**DIRECTIONS:**
Report all lines holding "Blender".

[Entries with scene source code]
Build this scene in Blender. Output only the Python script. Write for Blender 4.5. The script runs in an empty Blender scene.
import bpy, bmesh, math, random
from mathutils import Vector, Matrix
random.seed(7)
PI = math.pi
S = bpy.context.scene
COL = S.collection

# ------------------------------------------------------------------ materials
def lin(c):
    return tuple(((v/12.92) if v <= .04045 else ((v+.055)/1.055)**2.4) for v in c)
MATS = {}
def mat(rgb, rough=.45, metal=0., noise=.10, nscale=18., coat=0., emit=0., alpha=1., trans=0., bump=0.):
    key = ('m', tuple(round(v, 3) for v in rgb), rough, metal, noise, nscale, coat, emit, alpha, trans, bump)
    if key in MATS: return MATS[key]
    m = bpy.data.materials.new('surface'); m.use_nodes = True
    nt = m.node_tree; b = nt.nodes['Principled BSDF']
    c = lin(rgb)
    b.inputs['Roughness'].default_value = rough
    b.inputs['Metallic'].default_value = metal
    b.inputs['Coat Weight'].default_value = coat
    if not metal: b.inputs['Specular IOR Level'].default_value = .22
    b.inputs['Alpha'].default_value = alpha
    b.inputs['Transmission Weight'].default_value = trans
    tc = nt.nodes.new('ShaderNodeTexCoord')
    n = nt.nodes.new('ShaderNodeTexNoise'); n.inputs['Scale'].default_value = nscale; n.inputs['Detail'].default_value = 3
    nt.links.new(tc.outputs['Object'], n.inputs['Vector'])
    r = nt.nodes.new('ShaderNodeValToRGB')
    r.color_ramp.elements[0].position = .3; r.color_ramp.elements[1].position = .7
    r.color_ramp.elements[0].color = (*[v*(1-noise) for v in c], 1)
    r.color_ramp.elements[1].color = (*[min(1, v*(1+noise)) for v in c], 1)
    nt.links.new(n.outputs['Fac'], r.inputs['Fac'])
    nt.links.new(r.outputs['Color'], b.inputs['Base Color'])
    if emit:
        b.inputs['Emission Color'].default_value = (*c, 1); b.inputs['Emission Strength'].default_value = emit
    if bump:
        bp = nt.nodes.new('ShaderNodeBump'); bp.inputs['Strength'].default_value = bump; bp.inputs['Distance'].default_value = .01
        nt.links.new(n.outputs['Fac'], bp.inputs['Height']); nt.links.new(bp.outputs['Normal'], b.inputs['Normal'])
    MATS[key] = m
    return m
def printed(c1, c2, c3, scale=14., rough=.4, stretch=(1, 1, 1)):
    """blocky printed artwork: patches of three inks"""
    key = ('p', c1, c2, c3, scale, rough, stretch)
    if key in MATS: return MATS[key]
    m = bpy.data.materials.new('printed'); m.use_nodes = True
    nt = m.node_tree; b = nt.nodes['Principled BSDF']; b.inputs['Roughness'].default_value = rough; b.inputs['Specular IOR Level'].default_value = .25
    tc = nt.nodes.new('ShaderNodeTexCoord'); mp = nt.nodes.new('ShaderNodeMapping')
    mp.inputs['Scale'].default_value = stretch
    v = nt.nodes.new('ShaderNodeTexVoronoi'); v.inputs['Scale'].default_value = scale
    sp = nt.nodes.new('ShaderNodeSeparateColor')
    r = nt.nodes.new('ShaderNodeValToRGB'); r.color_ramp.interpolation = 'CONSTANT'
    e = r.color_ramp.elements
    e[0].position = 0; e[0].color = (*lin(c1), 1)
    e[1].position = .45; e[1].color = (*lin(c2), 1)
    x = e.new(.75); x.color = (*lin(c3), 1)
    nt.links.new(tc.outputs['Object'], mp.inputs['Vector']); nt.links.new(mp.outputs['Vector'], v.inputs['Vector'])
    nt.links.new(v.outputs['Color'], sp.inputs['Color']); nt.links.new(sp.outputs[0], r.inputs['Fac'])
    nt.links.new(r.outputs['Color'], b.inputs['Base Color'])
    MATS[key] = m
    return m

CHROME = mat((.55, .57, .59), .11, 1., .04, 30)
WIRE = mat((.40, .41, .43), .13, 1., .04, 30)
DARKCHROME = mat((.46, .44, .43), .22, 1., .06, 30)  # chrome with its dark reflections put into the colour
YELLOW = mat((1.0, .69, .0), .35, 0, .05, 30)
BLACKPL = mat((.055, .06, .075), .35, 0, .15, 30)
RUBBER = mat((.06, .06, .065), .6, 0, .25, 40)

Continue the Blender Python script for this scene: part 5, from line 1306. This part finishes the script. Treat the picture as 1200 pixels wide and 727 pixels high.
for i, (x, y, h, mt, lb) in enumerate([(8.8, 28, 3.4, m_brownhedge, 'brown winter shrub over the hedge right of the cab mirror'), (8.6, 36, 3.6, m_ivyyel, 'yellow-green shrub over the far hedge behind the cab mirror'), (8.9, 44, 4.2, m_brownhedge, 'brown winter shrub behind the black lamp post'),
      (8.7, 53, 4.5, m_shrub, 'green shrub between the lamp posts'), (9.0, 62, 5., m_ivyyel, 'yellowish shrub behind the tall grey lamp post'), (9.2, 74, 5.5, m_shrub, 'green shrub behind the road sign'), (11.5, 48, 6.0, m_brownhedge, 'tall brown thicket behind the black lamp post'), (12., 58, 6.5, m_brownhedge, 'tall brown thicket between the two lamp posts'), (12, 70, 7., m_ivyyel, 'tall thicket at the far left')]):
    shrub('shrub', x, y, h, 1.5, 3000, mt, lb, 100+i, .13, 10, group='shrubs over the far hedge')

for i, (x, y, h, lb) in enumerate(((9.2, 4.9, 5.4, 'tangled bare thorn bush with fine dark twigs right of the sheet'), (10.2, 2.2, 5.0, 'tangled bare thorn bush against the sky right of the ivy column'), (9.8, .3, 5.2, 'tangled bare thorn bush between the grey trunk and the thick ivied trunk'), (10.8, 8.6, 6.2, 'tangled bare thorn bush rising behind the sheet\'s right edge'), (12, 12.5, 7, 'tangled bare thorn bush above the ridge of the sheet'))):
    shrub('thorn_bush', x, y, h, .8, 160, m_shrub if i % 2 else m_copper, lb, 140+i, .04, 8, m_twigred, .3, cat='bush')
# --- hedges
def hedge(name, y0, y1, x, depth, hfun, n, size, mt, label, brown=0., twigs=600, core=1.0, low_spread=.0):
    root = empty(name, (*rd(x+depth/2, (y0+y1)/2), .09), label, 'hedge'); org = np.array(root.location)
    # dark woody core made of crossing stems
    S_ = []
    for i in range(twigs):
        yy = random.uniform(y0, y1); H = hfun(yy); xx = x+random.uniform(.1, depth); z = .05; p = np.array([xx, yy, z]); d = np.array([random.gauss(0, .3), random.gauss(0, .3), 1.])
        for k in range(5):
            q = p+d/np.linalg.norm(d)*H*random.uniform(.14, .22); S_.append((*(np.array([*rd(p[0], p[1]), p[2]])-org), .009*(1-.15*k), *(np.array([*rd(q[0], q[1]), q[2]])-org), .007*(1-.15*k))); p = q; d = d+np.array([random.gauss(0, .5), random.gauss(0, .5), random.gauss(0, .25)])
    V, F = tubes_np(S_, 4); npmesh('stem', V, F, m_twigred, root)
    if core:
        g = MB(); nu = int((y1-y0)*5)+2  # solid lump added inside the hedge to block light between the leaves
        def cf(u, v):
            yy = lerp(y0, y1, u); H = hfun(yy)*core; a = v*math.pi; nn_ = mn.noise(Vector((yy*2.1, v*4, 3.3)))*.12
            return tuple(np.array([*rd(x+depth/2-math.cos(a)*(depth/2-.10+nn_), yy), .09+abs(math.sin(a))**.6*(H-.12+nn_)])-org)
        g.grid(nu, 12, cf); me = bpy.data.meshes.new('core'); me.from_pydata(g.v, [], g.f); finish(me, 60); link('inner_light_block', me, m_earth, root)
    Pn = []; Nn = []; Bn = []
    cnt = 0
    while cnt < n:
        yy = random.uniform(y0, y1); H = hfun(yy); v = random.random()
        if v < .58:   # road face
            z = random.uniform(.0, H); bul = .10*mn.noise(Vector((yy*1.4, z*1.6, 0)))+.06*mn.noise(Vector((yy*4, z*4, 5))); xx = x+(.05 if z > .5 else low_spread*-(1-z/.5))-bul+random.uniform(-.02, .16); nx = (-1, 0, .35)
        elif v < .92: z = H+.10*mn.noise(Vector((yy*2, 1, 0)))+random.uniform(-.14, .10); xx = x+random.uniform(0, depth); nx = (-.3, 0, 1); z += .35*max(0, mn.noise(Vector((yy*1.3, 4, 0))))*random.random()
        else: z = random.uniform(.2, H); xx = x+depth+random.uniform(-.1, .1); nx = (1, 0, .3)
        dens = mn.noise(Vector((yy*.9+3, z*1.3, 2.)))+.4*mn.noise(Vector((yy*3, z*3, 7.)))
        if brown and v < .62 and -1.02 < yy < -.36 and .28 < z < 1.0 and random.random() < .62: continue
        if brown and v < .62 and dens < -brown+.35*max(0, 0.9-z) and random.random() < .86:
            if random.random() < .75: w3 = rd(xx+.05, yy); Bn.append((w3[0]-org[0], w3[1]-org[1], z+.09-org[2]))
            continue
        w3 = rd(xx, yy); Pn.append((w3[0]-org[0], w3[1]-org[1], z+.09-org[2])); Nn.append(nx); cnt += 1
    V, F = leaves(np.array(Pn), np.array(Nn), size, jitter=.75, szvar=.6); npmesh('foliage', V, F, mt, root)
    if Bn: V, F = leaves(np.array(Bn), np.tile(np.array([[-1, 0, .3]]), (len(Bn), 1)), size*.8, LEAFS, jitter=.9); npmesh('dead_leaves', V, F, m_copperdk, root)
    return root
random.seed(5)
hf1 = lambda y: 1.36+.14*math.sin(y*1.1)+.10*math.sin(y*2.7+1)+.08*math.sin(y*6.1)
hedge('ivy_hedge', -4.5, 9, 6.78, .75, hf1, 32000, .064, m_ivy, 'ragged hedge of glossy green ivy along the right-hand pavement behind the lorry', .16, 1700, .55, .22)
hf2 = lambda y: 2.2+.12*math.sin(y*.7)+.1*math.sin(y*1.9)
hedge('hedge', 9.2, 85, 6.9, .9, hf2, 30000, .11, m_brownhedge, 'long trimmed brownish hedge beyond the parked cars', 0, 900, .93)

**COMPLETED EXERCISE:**
Build this scene in Blender. Output only the Python script. Write for Blender 4.5. The script runs in an empty Blender scene.
Continue the Blender Python script for this scene: part 5, from line 1306. This part finishes the script. Treat the picture as 1200 pixels wide and 727 pixels high.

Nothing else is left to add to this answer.